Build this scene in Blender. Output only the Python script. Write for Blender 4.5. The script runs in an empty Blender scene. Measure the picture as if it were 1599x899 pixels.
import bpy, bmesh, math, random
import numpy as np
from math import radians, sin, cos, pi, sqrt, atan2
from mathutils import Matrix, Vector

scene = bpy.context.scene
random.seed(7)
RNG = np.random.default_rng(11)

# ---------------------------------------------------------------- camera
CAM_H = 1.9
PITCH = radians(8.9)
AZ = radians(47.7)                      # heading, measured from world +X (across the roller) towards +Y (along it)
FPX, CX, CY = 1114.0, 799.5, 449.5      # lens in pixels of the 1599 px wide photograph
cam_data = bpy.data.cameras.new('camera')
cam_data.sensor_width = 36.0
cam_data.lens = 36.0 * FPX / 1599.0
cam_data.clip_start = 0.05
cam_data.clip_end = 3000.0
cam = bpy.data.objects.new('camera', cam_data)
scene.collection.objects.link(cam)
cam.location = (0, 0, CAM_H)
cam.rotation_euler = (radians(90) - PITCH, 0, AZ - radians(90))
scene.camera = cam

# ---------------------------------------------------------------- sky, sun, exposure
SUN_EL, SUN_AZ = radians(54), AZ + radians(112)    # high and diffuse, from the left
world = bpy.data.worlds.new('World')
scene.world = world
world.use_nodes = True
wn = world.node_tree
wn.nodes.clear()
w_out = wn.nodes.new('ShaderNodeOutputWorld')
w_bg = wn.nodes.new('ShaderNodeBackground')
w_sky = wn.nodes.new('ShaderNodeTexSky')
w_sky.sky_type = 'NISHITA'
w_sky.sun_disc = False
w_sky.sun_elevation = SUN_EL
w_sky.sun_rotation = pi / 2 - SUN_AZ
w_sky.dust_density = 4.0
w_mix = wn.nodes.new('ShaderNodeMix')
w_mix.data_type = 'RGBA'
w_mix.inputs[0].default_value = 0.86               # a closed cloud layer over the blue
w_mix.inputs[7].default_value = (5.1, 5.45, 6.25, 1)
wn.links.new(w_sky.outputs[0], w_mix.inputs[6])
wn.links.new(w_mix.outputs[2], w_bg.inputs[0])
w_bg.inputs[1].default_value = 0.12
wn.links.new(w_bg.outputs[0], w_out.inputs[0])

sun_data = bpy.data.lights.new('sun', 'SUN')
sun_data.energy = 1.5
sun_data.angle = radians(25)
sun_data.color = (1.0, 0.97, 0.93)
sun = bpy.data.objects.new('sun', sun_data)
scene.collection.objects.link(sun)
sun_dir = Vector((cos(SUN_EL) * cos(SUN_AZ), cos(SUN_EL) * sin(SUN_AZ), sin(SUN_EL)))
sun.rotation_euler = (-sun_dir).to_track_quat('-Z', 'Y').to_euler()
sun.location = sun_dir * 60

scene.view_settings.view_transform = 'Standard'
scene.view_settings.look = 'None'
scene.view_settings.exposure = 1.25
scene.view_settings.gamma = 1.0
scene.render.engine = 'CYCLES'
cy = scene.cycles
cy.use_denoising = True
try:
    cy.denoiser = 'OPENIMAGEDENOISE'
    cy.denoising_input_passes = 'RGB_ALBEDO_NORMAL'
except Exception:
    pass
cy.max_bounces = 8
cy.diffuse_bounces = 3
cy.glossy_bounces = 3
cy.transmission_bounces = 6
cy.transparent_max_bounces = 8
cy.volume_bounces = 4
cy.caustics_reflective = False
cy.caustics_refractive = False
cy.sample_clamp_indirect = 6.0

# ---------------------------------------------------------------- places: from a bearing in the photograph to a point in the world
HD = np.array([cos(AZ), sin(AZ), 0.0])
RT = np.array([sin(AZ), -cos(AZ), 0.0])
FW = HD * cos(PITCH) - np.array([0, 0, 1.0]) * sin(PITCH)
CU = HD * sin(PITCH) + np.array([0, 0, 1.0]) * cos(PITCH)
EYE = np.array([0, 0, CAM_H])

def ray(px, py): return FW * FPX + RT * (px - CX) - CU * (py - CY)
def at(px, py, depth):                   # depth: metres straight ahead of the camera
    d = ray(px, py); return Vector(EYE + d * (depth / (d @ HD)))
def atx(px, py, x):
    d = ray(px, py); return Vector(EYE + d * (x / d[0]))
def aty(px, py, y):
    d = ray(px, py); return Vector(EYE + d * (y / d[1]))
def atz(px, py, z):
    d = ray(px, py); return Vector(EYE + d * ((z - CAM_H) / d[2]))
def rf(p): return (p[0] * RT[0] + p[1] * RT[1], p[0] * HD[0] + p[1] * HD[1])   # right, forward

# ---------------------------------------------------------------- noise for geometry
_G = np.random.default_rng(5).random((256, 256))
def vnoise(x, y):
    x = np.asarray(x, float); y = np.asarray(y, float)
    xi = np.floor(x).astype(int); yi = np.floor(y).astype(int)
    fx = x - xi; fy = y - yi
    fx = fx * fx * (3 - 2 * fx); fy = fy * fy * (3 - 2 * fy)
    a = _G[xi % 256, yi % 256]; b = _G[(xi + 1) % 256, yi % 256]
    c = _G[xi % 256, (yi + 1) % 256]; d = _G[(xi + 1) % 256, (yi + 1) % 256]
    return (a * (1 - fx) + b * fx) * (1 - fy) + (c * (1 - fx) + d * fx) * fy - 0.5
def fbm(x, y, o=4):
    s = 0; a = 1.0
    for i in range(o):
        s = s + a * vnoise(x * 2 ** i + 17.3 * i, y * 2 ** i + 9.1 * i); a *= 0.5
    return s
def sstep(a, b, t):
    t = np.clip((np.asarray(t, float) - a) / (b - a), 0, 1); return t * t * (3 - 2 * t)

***

* Directive
Copy every line verbatim.

* Expected output
Build this scene in Blender. Output only the Python script. Write for Blender 4.5. The script runs in an empty Blender scene. Measure the picture as if it were 1599x899 pixels.
import bpy, bmesh, math, random
import numpy as np
from math import radians, sin, cos, pi, sqrt, atan2
from mathutils import Matrix, Vector

scene = bpy.context.scene
random.seed(7)
RNG = np.random.default_rng(11)

# ---------------------------------------------------------------- camera
CAM_H = 1.9
PITCH = radians(8.9)
AZ = radians(47.7)                      # heading, measured from world +X (across the roller) towards +Y (along it)
FPX, CX, CY = 1114.0, 799.5, 449.5      # lens in pixels of the 1599 px wide photograph
cam_data = bpy.data.cameras.new('camera')
cam_data.sensor_width = 36.0
cam_data.lens = 36.0 * FPX / 1599.0
cam_data.clip_start = 0.05
cam_data.clip_end = 3000.0
cam = bpy.data.objects.new('camera', cam_data)
scene.collection.objects.link(cam)
cam.location = (0, 0, CAM_H)
cam.rotation_euler = (radians(90) - PITCH, 0, AZ - radians(90))
scene.camera = cam

# ---------------------------------------------------------------- sky, sun, exposure
SUN_EL, SUN_AZ = radians(54), AZ + radians(112)    # high and diffuse, from the left
world = bpy.data.worlds.new('World')
scene.world = world
world.use_nodes = True
wn = world.node_tree
wn.nodes.clear()
w_out = wn.nodes.new('ShaderNodeOutputWorld')
w_bg = wn.nodes.new('ShaderNodeBackground')
w_sky = wn.nodes.new('ShaderNodeTexSky')
w_sky.sky_type = 'NISHITA'
w_sky.sun_disc = False
w_sky.sun_elevation = SUN_EL
w_sky.sun_rotation = pi / 2 - SUN_AZ
w_sky.dust_density = 4.0
w_mix = wn.nodes.new('ShaderNodeMix')
w_mix.data_type = 'RGBA'
w_mix.inputs[0].default_value = 0.86               # a closed cloud layer over the blue
w_mix.inputs[7].default_value = (5.1, 5.45, 6.25, 1)
wn.links.new(w_sky.outputs[0], w_mix.inputs[6])
wn.links.new(w_mix.outputs[2], w_bg.inputs[0])
w_bg.inputs[1].default_value = 0.12
wn.links.new(w_bg.outputs[0], w_out.inputs[0])

sun_data = bpy.data.lights.new('sun', 'SUN')
sun_data.energy = 1.5
sun_data.angle = radians(25)
sun_data.color = (1.0, 0.97, 0.93)
sun = bpy.data.objects.new('sun', sun_data)
scene.collection.objects.link(sun)
sun_dir = Vector((cos(SUN_EL) * cos(SUN_AZ), cos(SUN_EL) * sin(SUN_AZ), sin(SUN_EL)))
sun.rotation_euler = (-sun_dir).to_track_quat('-Z', 'Y').to_euler()
sun.location = sun_dir * 60

scene.view_settings.view_transform = 'Standard'
scene.view_settings.look = 'None'
scene.view_settings.exposure = 1.25
scene.view_settings.gamma = 1.0
scene.render.engine = 'CYCLES'
cy = scene.cycles
cy.use_denoising = True
try:
    cy.denoiser = 'OPENIMAGEDENOISE'
    cy.denoising_input_passes = 'RGB_ALBEDO_NORMAL'
except Exception:
    pass
cy.max_bounces = 8
cy.diffuse_bounces = 3
cy.glossy_bounces = 3
cy.transmission_bounces = 6
cy.transparent_max_bounces = 8
cy.volume_bounces = 4
cy.caustics_reflective = False
cy.caustics_refractive = False
cy.sample_clamp_indirect = 6.0

# ---------------------------------------------------------------- places: from a bearing in the photograph to a point in the world
HD = np.array([cos(AZ), sin(AZ), 0.0])
RT = np.array([sin(AZ), -cos(AZ), 0.0])
FW = HD * cos(PITCH) - np.array([0, 0, 1.0]) * sin(PITCH)
CU = HD * sin(PITCH) + np.array([0, 0, 1.0]) * cos(PITCH)
EYE = np.array([0, 0, CAM_H])

def ray(px, py): return FW * FPX + RT * (px - CX) - CU * (py - CY)
def at(px, py, depth):                   # depth: metres straight ahead of the camera
    d = ray(px, py); return Vector(EYE + d * (depth / (d @ HD)))
def atx(px, py, x):
    d = ray(px, py); return Vector(EYE + d * (x / d[0]))
def aty(px, py, y):
    d = ray(px, py); return Vector(EYE + d * (y / d[1]))
def atz(px, py, z):
    d = ray(px, py); return Vector(EYE + d * ((z - CAM_H) / d[2]))
def rf(p): return (p[0] * RT[0] + p[1] * RT[1], p[0] * HD[0] + p[1] * HD[1])   # right, forward

# ---------------------------------------------------------------- noise for geometry
_G = np.random.default_rng(5).random((256, 256))
def vnoise(x, y):
    x = np.asarray(x, float); y = np.asarray(y, float)
    xi = np.floor(x).astype(int); yi = np.floor(y).astype(int)
    fx = x - xi; fy = y - yi
    fx = fx * fx * (3 - 2 * fx); fy = fy * fy * (3 - 2 * fy)
    a = _G[xi % 256, yi % 256]; b = _G[(xi + 1) % 256, yi % 256]
    c = _G[xi % 256, (yi + 1) % 256]; d = _G[(xi + 1) % 256, (yi + 1) % 256]
    return (a * (1 - fx) + b * fx) * (1 - fy) + (c * (1 - fx) + d * fx) * fy - 0.5
def fbm(x, y, o=4):
    s = 0; a = 1.0
    for i in range(o):
        s = s + a * vnoise(x * 2 ** i + 17.3 * i, y * 2 ** i + 9.1 * i); a *= 0.5
    return s
def sstep(a, b, t):
    t = np.clip((np.asarray(t, float) - a) / (b - a), 0, 1); return t * t * (3 - 2 * t)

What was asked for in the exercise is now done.